Из воспоминаний об Отечественной войне Брунзеля Юрия Михайловича.
… Вскоре после 22 июня – начала войны – мне, ученику 8 класса одной из общеобразовательных школ московского Измайлова, принесли домой повестку, извещавшую меня, что мне подлежит на следующий день, в определенный час явиться к райкому партии Сталинского района, расположенному на Щербаковской улице (старое название). В назначенный час перед большой толпой молодежи, собравшейся у райкома, сотрудник райкома сделал сообщение о том, что мы мобилизуемся на трудфронт. Народ был разношерстный. Общим для всех было недостижение призывного возраста – это были студенты институтов младших курсов, такие же, как я школьники, молодые рабочие. Обязали взять с собой самое необходимое: ложку, кружку, мыло, смену белья, полотенце, небольшое количество снеди.

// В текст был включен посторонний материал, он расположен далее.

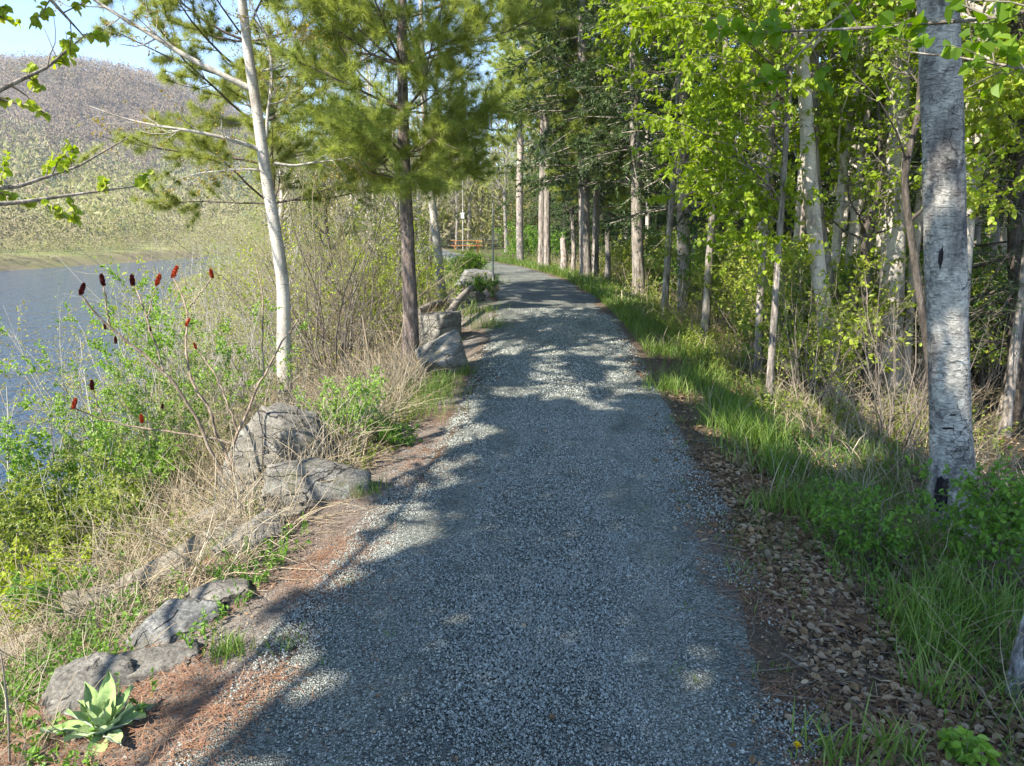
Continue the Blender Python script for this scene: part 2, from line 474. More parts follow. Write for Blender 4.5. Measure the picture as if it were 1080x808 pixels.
def rockmat(name, c1, c2, c3):
    m, nt, out = newmat(name)
    co = coord(nt)
    a = noisen(nt, mapping(nt, co, (6, 6, 17), rot=(.5, .35, .2)), 1.0, 10, .72, .15)
    b = noisen(nt, co, 60, 8, .75)
    c = ramp(nt, a, [(.32, c1), (.5, c2), (.68, c3)])
    c = mixc(nt, .65, c, ramp(nt, b, [(.36, (.08, .08, .08)), (.64, (.9, .9, .88))]), 'OVERLAY')
    lic = noisen(nt, co, 7, 5, .7, .5)
    c = mixc(nt, ramp(nt, lic, [(.60, (0, 0, 0)), (.66, (.7, .7, .7))]), c, (.34, .35, .29))
    vo = N(nt, "ShaderNodeTexVoronoi", feature='DISTANCE_TO_EDGE'); vo.inputs["Scale"].default_value = 1.0
    nz = nt.nodes.new("ShaderNodeTexNoise"); nz.inputs["Scale"].default_value = 9; nz.inputs["Detail"].default_value = 5; nt.links.new(co, nz.inputs["Vector"])
    ad = nt.nodes.new("ShaderNodeVectorMath"); ad.operation = 'MULTIPLY_ADD'; ad.inputs[1].default_value = (.5, .5, .5)
    nt.links.new(nz.outputs["Color"], ad.inputs[0]); nt.links.new(mapping(nt, co, (2, 2, 9), rot=(.5, .35, .2)), ad.inputs[2]); nt.links.new(ad.outputs[0], vo.inputs["Vector"])
    ck = ramp(nt, vo.outputs["Distance"], [(0, (.2, .2, .2)), (.022, (1, 1, 1))])
    cm_ = ramp(nt, noisen(nt, mapping(nt, co, (2.5, 2.5, 2.5), (1, 5, 2)), 1.0, 5, .6), [(.47, (1, 1, 1)), (.54, (0, 0, 0))])
    ck = mixc(nt, cm_, ck, (1, 1, 1))
    c = mixc(nt, .8, c, ck, 'MULTIPLY')
    moss = ramp(nt, noisen(nt, mapping(nt, co, (4, 4, 4), (7, 1, 3)), 1.0, 7, .75), [(.58, (0, 0, 0)), (.66, (.75, .75, .75))])
    c = mixc(nt, moss, c, (.11, .105, .045))
    h = mixc(nt, .5, mixc(nt, .35, a, b), ck)
    princ(nt, out, c, .85, .25, h, 1.0, .05); return m
M['rock'] = rockmat("grey_stone", (.095, .086, .072), (.185, .168, .14), (.29, .265, .225))
M['rock_tan'] = rockmat("tan_stone", (.13, .108, .078), (.235, .20, .15), (.33, .29, .225))
M['rock_blue'] = rockmat("slate_stone", (.10, .097, .09), (.18, .175, .16), (.29, .28, .255))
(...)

И вот мы уже на вокзале, где грузимся в телячьи товарные вагоны, и поезд мчит нас на запад. Молодежь возбуждена, много разговоров о нападении Гитлера. Звучат довольно крамольные, по тем временам, разговоры. Некоторые открыто говорят, что неразумное доверие к Гитлеру обернулось бедой.
И вот мы на месте. Нас забросили в район несколько восточнее Смоленска. Об этом можно было судить, лицезря узкий в своем верховье Днепр (в котором мы купались), по станции Издешково Смоленской области, расположенной в этом районе.
Начало июля. Нас «вооружают». Каждому выдается новенькая лопата и начинается рытье противотанкового рва. Механизации, разуется, никакой, все делается вручную.
Начинаются странные вещи: ров не закончен, не отрыт, но нас внезапно перегоняют на новое место для рытья нового рва. Так повторяется не один раз. Когда беремся за очередной ров, рекомендуют отрывать вблизи рва индивидуальный окопчик на предмет налета немецкой авиации. Учитывая постоянные перегоны с места на место, мало кто это делает. Тем более бомбежек пока нет, немецкие самолеты летают эпизодически, причем первое время беспрепятственно, не обращая на нас внимания.
Отсутствие руководства, командования нашей трудармией чувствуется постоянно, с самого начала. Нет никакого продовольственного снабжения. Нет никакого начальства, руководящего, командующего, разъясняющего. Голодные, мы бродим по опустевшим смоленским деревням в поисках пропитания. Лишь один единственный раз председатель каким-то образом уцелевшего колхоза «по-царски» накормил нас горячим обедом.
Обстановка драматизируется. Мы слышим непрерывный отдаленный грохот артиллерийской канонады. Это, как позже сообразили, шла битва за Смоленск.
Активизируется немецкая авиация. Наша группа (сотни людей) лежит в ржаном поле, голодные люди грызут колоски ржи восковой спелости. Самолеты начинают бомбить недалеко расположенную деревню. Над нами воют бомбовые сирены, мы вжимаемся в землю. Нас не бомбят, самолеты уходят. А что с теми, что ушел в деревню?
Наша трудармия приобретает обличье голодных обросших оборванцев. Начальства нет, нет целей, задач, нет снабжения. Бесцельные непонятные переходы с места на место, подстерегающая постоянная опасность со стороны немецкой авиации, голод деморализуют народ. Домашние чемоданы и сумки брошены, некоторые, видя тотальный бардак, побросали и лопаты. Особенно жалкое впечатление производили девушки-студентки, потерявшиеся, отставшие от своих институтских групп. Я помню такую потерявшуюся, она бродила в перерывах между бомбежками по полю однообразно, голосом пигалицы выкрикивая: «Где МАМИ?» (Московский автомоторный институт).
Высокое начальство появилось один раз – это был Красавченко, секретарь Московского горкома комсомола. Упитанный, чисто выбритый в плащ-палатке, он зашел в ригу, где укрылось наше воинство. Начальственным окриком он «разнес» попавших под руку за опустившийся вид. Помягчев, он дал понять о серьезности военного положения: «Немцы прут в атаку, сволочи, в дребедень пьяные» и т.д.
Общий бардак, хаос в руководстве трудармией привел наиболее ясные головы к мысли, что мы в этой прифронтовой «каше» никому не нужны, о нас забыли.
Гнетущее впечатление производили армады немецких самолетов, шедших вечерами на небольшой высоте над нашими головами к Москве, на бомбежку. Видя эту мощь, мы думали, что от Москву ничего не останется.